Önder, 16 Mayıs 2024'te Genel Kurul'da konuşurken rahatsızlığını şöyle anlatmıştı:

- "Bunu söylemek istemezdim ama genel kurulu yönetirken beynime pıhtı attı. Gittik; işte her şer bir hayra gebedir; pankreasta tümör çıktı. Beyne pıhtı atmasıyla beraber aort anevrizması yaşadık. Ağır da bir tedavi görüyorum.

- Ona rağmen ben bu kadar tahammüllü, saygılı ve bu kadar; aslında ayıp bir şey insanın kendisi için bu tanımı kullanmak da, zarafetle yürütmeye çalışırken, bu hoyratlık kabul edebileceğim bir şey değil.

- 'Acaba zarafetimizi, nezaketimizi, edebimizi başka bir şey olarak mı yorumluyorlar' duygusuna kapılıyorum. İncindiğim bir şey. Bu ikinci bir dakikada söze giremeyen bütün arkadaşlar beni demokrasi dışı davranmakla itham ettiler.

- Muhalefetten de vekiller geldi. Şimdi tabii ki ben de bütün bunlardan kendime bir ibret, ders çıkarmazsam ayıp olacak. Bundan sonra 20 kişiden başka hiçbir arkadaşıma söz vermeyeceğim.

'GELİP BURADA ÇEMKİRMESELERDİ...'

- Muhalefetten gelip burada çemkirmeselerdi diyecektim ki, 'Yine ben eski tutumumu devam edeyim.' İç tüzükse iç tüzük nasıl uygulanır hepsini göreceğiz. Ama asgari bir konsorsiyum, asgari bir zarafet, asgari bir nezaket, anlayış, hemhal olma, empati, adına ne derseniz deyin, burada hepimizin dert ettiğimiz memleketin halidir.

- Bir şekilde bir yol bulmaya, üzerimize düşen sorumlulukları yerine getirmeye çalışıyoruz. Onun için herhangi bir iç tüzüğün bana yüklediği o saygısızlıkla ilgili herhangi bir şey yapmayacağım. Onu bile ifade özgürlüğü kapsamında değerlendiriyorum.
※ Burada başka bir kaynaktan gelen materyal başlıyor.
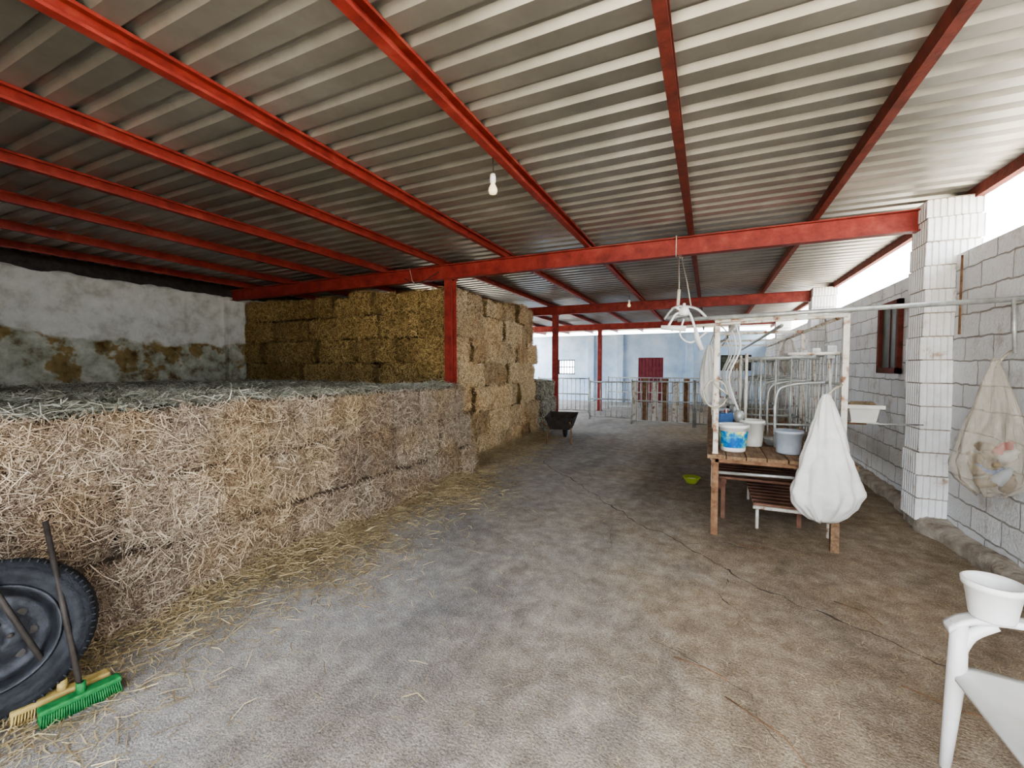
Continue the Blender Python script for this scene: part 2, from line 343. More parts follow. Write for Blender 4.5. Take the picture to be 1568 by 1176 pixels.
m.box((XR-.012,y0+w,z0+w),(XR,y1-w,z1-w),darkgl); m.box((XR-.02,(y0+y1)/2-.01,z0),(XR,(y0+y1)/2+.01,z1),redd)
m.obj('window_1')
m=MB(); m.box((-2.9,YB+.05,0),(-1.83,YB+.1,2.02),maroon)
for i in range(7): m.box((-2.88+i*.15,YB+.03,.03),(-2.75+i*.15,YB+.05,1.99),maroon,bev=.004)
m.box((-2.86,YB+.0,.4),(-1.87,YB+.03,.5),maroon);m.box((-2.86,YB,1.5),(-1.87,YB+.03,1.6),maroon)
m.box((-1.96,YB-.03,.98),(-1.92,YB,1.1),galv); m.obj('door_1')
# ---------------- hay
def bale(m,lo,hi,mt,amp=.03,res=.075):
    lo=Vector(lo);hi=Vector(hi);c=(lo+hi)/2;hs=(hi-lo)/2
    off=Vector((random.random()*50,random.random()*50,random.random()*50)); tn=random.random()
    for ax in range(3):
        a,b_=(ax+1)%3,(ax+2)%3
        na=max(2,int(2*hs[a]/res));nb=max(2,int(2*hs[b_]/res))
        for sg in (-1,1):
            vs=[]
            for i in range(na+1):
                for j in range(nb+1):
                    q=Vector((0,0,0)); q[ax]=sg; q[a]=2*i/na-1; q[b_]=2*j/nb-1
                    k=1-.04*((abs(q.x)**6+abs(q.y)**6+abs(q.z)**6)-1)/2*1.6
                    p=Vector((q.x*hs.x,q.y*hs.y,q.z*hs.z))*k
                    p+=noise.noise_vector((p+off)*5)*amp+noise.noise_vector((p+off)*16)*amp*.5
                    vs.append(c+p)
            fs=[]
            for i in range(na):
                for j in range(nb):
                    t=(i*(nb+1)+j,(i+1)*(nb+1)+j,(i+1)*(nb+1)+j+1,i*(nb+1)+j+1)
                    fs.append(t if sg>0 else t[::-1])
            m.add(vs,fs,mt,None,True); m.tint+=[tn]*len(fs)
def strands(name,P,Nn,L,W,tilt,mt,parent=None,zmin=.004,flat=False,tint=None):
    n=len(P); P=np.asarray(P,float); Nn=np.broadcast_to(np.asarray(Nn,float),(n,3))
    r=rng.normal(size=(n,3)); tg=r-(r*Nn).sum(1,keepdims=True)*Nn; tg/=np.linalg.norm(tg,axis=1,keepdims=True)
    d=tg+Nn*rng.normal(0,tilt,(n,1)); d/=np.linalg.norm(d,axis=1,keepdims=True)
    sd=np.cross(d,Nn)+rng.normal(0,.0 if flat else .45,(n,3)); sd/=np.linalg.norm(sd,axis=1,keepdims=True)
    Ls=rng.uniform(L[0],L[1],(n,1))*rng.uniform(.6,1,(n,1)); Ws=rng.uniform(W[0],W[1],(n,1))
    bend=rng.normal(0,.12,(n,1))*Ls*sd+rng.uniform(0,.06,(n,1))*Ls*Nn
    V=np.empty((n,6,3)); a=P-d*Ls/2;c=P+d*Ls/2;mid=P+bend
    V[:,0]=a-sd*Ws/2;V[:,1]=a+sd*Ws/2;V[:,2]=mid-sd*Ws/2;V[:,3]=mid+sd*Ws/2;V[:,4]=c-sd*Ws/3;V[:,5]=c+sd*Ws/3
    V[...,2]=np.maximum(V[...,2],zmin)
    F=np.array([[0,1,3,2],[2,3,5,4]]); idx=(F[None]+6*np.arange(n)[:,None,None]).reshape(-1)
    me=bpy.data.meshes.new(name); me.vertices.add(n*6); me.vertices.foreach_set('co',V.reshape(-1))
    me.loops.add(len(idx)); me.loops.foreach_set('vertex_index',idx.astype(np.int32))
    nf=2*n; me.polygons.add(nf); me.polygons.foreach_set('loop_start',(np.arange(nf)*4).astype(np.int32))
    me.update(calc_edges=True); me.materials.append(mt)
    at=me.attributes.new('tint','FLOAT','POINT')
    tv=np.full(n,.5) if tint is None else tint
    at.data.foreach_set('value',np.repeat(tv,6).astype(np.float32))
    o=bpy.data.objects.new(name,me); bpy.context.scene.collection.objects.link(o)
    if parent: o.parent=parent
    return o
U=rng.uniform
def on_bales(name,mb,n,cond,L,W,tilt,mt,parent,off=(0,.03)):
    V=np.array(mb.v); F=np.array(mb.f); Q=V[F]; tn=np.array(mb.tint)
    c=Q.mean(1); nr=np.cross(Q[:,2]-Q[:,0],Q[:,3]-Q[:,1]); ar=np.linalg.norm(nr,axis=1)/2; nr/=np.maximum(ar[:,None]*2,1e-9)
    k=cond(c,nr)&(ar<.05); c=c[k];nr=nr[k];Q=Q[k];ar=ar[k];tn=tn[k]
    i=rng.choice(len(c),n,p=ar/ar.sum()); u=U(0,1,(n,1));v=U(0,1,(n,1)); q=Q[i]
    P=q[:,0]*(1-u)*(1-v)+q[:,1]*u*(1-v)+q[:,2]*u*v+q[:,3]*(1-u)*v+nr[i]*U(off[0],off[1],(n,1))
    return strands(name,P,nr[i],L,W,tilt,mt,parent,tint=tn[i])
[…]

- Saygı sınırlılarını zorlasa da ben bir Sayın Vekile bu konuda herhangi bir disiplin işlemi yapmak gibi bir tutum, 40 yıllık ilkelerimi çiğnemek olur. Hiçbir saygısızlık prensiplerimi çiğnetemez, ifade edebilmesi, bunda aşırıya bile gitse, kabalaşsa bile buna tahammül etmek şeklinde gelişiyor. Vaktinizi aldım. Özür dilerim, bağışlayın beni."